High-tech electronic, optics, and storage devices require organic compounds with nonlinear optical (NLO) properties. This study designed D-π-A based dyes with donor triphenylamine (TPA) and acceptor dicyanovinylene (DCV) species by structurally modifying π-conjugated linkers. Our density functional theory (DFT) computations analyzed the impact of structural variations on the nonlinear optical (NLO) response of newly designed dyes. The B3LYP/6-31G(d,p) level determined the quantic chemical insights: frontier molecular orbital (FMOs), natural bond orbitals (NBOs) and nonlinear optical (NLO) properties of the designed dyes (DPTM-1 to DPTM-12). UV-Vis analysis based on the TD-DFT/CAM-B3LYP/6-311+G(d,p) level explored the optoelectronic properties. DPTM-1 and DPTM-5 showed the highest red-shifted absorption band at 519 and 506 nm. NBO analysis shows that DPTM-1 to DPTM-12 dyes have positive values for all donors (D) and π-spacers but negative values for acceptors (A).
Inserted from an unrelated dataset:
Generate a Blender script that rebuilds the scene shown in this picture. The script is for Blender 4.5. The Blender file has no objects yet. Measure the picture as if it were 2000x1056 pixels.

The π-spacers act as a conveyer between donor and acceptor moieties; thus, electrons were transferred smoothly from D to A units, which resulted in a charge separation state. Our calculations show the extent of NLO response in terms of electronic transitions, polarizability and first hyperpolarizability (β) values. The highest value of βtotal was 110509.23 a.u. manifested in DPTM-6 due to 2,5-dimethyloxazole as a 2nd-π-linker, twice that of R (66275.95 a.u.). Also, DPTM-6 and DPTM-8 exhibit the lowest energy band gap of 2.06 and 2.04 eV, respectively. In short, all DPTM-1 to DPTM-12 dyes manifested maximum absorption, lowest energy band gap, greater charge transfer from donor to the acceptor and better first hyperpolarizability values as compared to the R and showed good NLO response. The present work represents new compounds with remarkable NLO properties and their applications in modern high-tech devices.